### AIM:
Your task is to print, exactly and only, the lines from the start of the entries below through the line with "o = mb.build('trim_7', M['terracotta']);". Include both ends, but skip the pictures.
--- EXERCISE MATERIALS ---
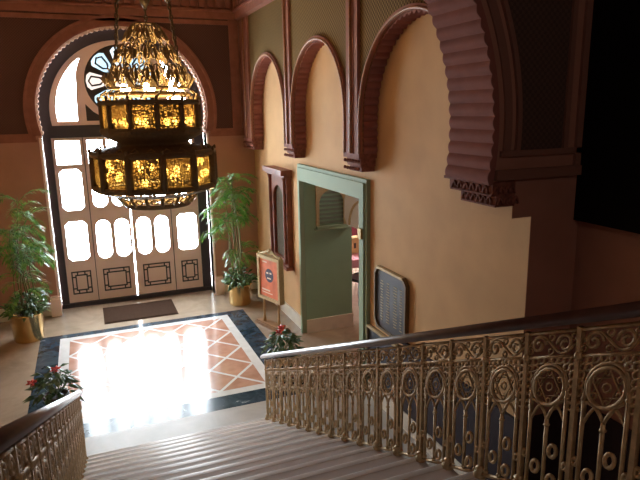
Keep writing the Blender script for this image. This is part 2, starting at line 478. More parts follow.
# cornice with dentils, entrance wall and right wall
mb = MB()
mb.box(XL, XR, YB - 0.10, YB, 4.95, 5.06); mb.box(XL, XR, YB - 0.13, YB, 5.06, 5.10)
mb.box(XL, XR, YB - 0.05, YB, 5.10, 5.34)
x = XL + 0.05
while x < XR - 0.2:
    mb.box(x, x + 0.085, YB - 0.12, YB - 0.05, 5.13, 5.32); x += 0.15
mb.box(XL, XR, YB - 0.22, YB, 5.34, 5.46)
o = mb.build('trim_7', M['terracotta']); S(o, 'terracotta cornice with a row of dentils over the entrance wall', 'cornice')

# ------------------------------------------------------------------ entrance door frame and doors
PB = plane_back
mb = MB()
mb.box(AXC - 1.345, -0.50, YD - 0.02, YD + 0.10, 0, 3.0)
mb.box(1.90, AXC + 1.345, YD - 0.02, YD + 0.10, 0, 3.0)
mb.box(AXC - 1.345, AXC + 1.345, YD - 0.03, YD + 0.10, 3.0, 3.20)
mb.box(AXC - 1.345, AXC + 1.345, YD - 0.04, YD + 0.10, 0, 0.075)
a1 = math.asin((3.20 - AZ) / 1.40); a2 = math.asin((3.20 - AZ) / 1.19)
mb.plate(arcpts(AXC, AZ, 1.40, a1, pi - a1, 48) + arcpts(AXC, AZ, 1.19, pi - a2, a2, 48), [], PB(YD - 0.02), 0.12)
for (xa, xb) in ((-0.52, -0.465), (-0.025, 0.020), (1.365, 1.41), (1.865, 1.92)): mb.box(xa, xb, YD + 0.072, YD + 0.098, 0.075, 3.0)
for (xa, xb) in ((-0.008, 0.003), (1.382, 1.393)): mb.box(xa, xb, YD - 0.012, YD + 0.02, 0.085, 2.99)
mb.box(-0.5, 0.62, YD + 0.072, YD + 0.098, 0.07, 0.11); mb.box(0.72, 1.9, YD + 0.072, YD + 0.098, 0.07, 0.11); mb.box(-0.5, 1.9, YD + 0.072, YD + 0.098, 2.96, 3.01)
o = mb.build('trim_8', M['frame_dark']); S(o, 'dark frame and transom around the entrance doors', 'door frame')

GL = 0.05
def leaf(n, x0, x1, shapes, panel, label):
    d = thing('door_%d' % n, label, 'door', ((x0 + x1) / 2, YD, 0.075), kind=STRUCT)
    off = Matrix.Translation((-(x0 + x1) / 2, -YD, -0.075))
    mb = MB(); mb.plate(rect(x0, x1, 0.08, 2.995), [s for s in shapes], off @ PB(YD), 0.07)
    mb.build('leaf', M['cream'], d)
    for s in shapes:
        m2 = MB(); m2.plate(s, [], off @ PB(YD + 0.035), 0.008)
        m2.build('pane', M['pane'], d)
        m3 = MB()  # glazing bead
        cx = sum(p[0] for p in s) / len(s); cz = sum(p[1] for p in s) / len(s)
        pts = [off @ Vector((p[0], YD - 0.004, p[1])) for p in s]
        m3.tube(pts, 0.011, 5, closed=True); m3.build('bead', M['cream'], d)
    # key-pattern frame in the lower panel: two rectangles linked by notches
    (a, b, z0, z1) = panel
    m4 = MB(); t = 0.022; g = 0.062
    def bar(xa, xb, za, zb):
        m4.box(xa - (x0 + x1) / 2, xb - (x0 + x1) / 2, -0.012, 0.001, za - 0.075, zb - 0.075)
    for (i0, i1, j0, j1) in ((a, b, z0, z1), (a + g, b - g, z0 + g, z1 - g)):
        bar(i0, i1, j0, j0 + t); bar(i0, i1, j1 - t, j1); bar(i0, i0 + t, j0 + t, j1 - t); bar(i1 - t, i1, j0 + t, j1 - t)
    for cx in (a + g * 1.5, b - g * 1.5 - t):
        for zz in (z0, z1 - g): bar(cx, cx + t, zz, zz + g)
    for cz in (z0 + g * 1.5, z1 - g * 1.5 - t):
        for xx in (a, b - g): bar(xx, xx + g, cz, cz + t)
    m4.build('key_panel', M['key'], d)
    return d
leaf(1, -0.495, -0.005, [rect(-0.45, -0.05, 2.54, 2.95), chamf(-0.44, -0.07, 1.74, 2.47, 0.07), chamf(-0.44, -0.07, 0.84, 1.56, 0.07)],
     (-0.42, -0.09, 0.23, 0.65), 'narrow cream door leaf at the far left of the entrance')
leaf(2, 0.0, 0.665, [rect(0.05, 0.32, 2.54, 2.95), rect(0.365, 0.63, 2.54, 2.95), stadium(0.055, 0.32, 1.76, 2.47), stadium(0.37, 0.635, 1.76, 2.47),
     stadium(0.055, 0.32, 0.83, 1.55), stadium(0.37, 0.635, 0.83, 1.55)], (0.11, 0.575, 0.23, 0.645), 'wide cream door leaf left of the bright gap, above the mat')
leaf(3, 0.69, 1.385, [rect(0.74, 1.015, 2.54, 2.95), rect(1.065, 1.335, 2.54, 2.95), stadium(0.745, 1.015, 1.76, 2.47), stadium(1.065, 1.335, 1.76, 2.47),
     stadium(0.745, 1.015, 0.83, 1.55), stadium(1.065, 1.335, 0.83, 1.55)], (0.81, 1.30, 0.225, 0.65), 'wide cream door leaf right of the bright gap, oval panes')
leaf(4, 1.39, 1.895, [rect(1.46, 1.85, 2.54, 2.95), chamf(1.475, 1.855, 1.74, 2.47, 0.07), chamf(1.475, 1.855, 0.84, 1.55, 0.07)],
     (1.51, 1.82, 0.225, 0.64), 'narrow cream door leaf at the far right beside the tall palm')

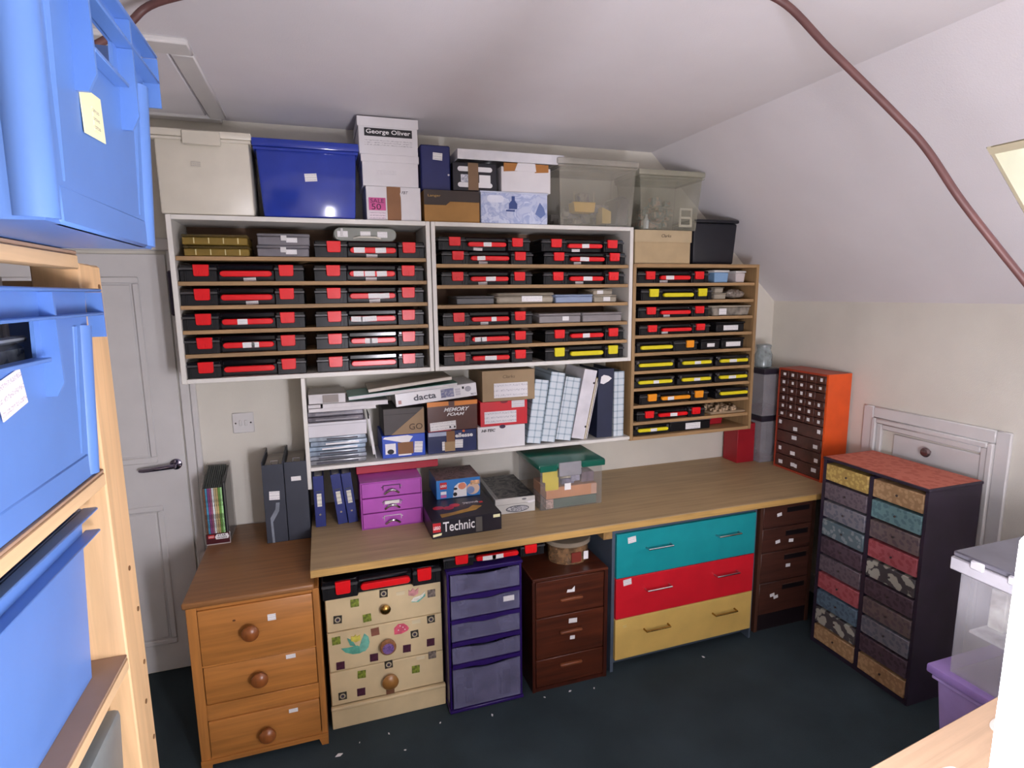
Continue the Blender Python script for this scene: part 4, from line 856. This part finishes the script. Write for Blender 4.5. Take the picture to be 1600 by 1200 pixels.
---
### SOLUTION TO THIS PROBLEM:
Keep writing the Blender script for this image. This is part 2, starting at line 478. More parts follow.
# cornice with dentils, entrance wall and right wall
mb = MB()
mb.box(XL, XR, YB - 0.10, YB, 4.95, 5.06); mb.box(XL, XR, YB - 0.13, YB, 5.06, 5.10)
mb.box(XL, XR, YB - 0.05, YB, 5.10, 5.34)
x = XL + 0.05
while x < XR - 0.2:
    mb.box(x, x + 0.085, YB - 0.12, YB - 0.05, 5.13, 5.32); x += 0.15
mb.box(XL, XR, YB - 0.22, YB, 5.34, 5.46)
o = mb.build('trim_7', M['terracotta']); S(o, 'terracotta cornice with a row of dentils over the entrance wall', 'cornice')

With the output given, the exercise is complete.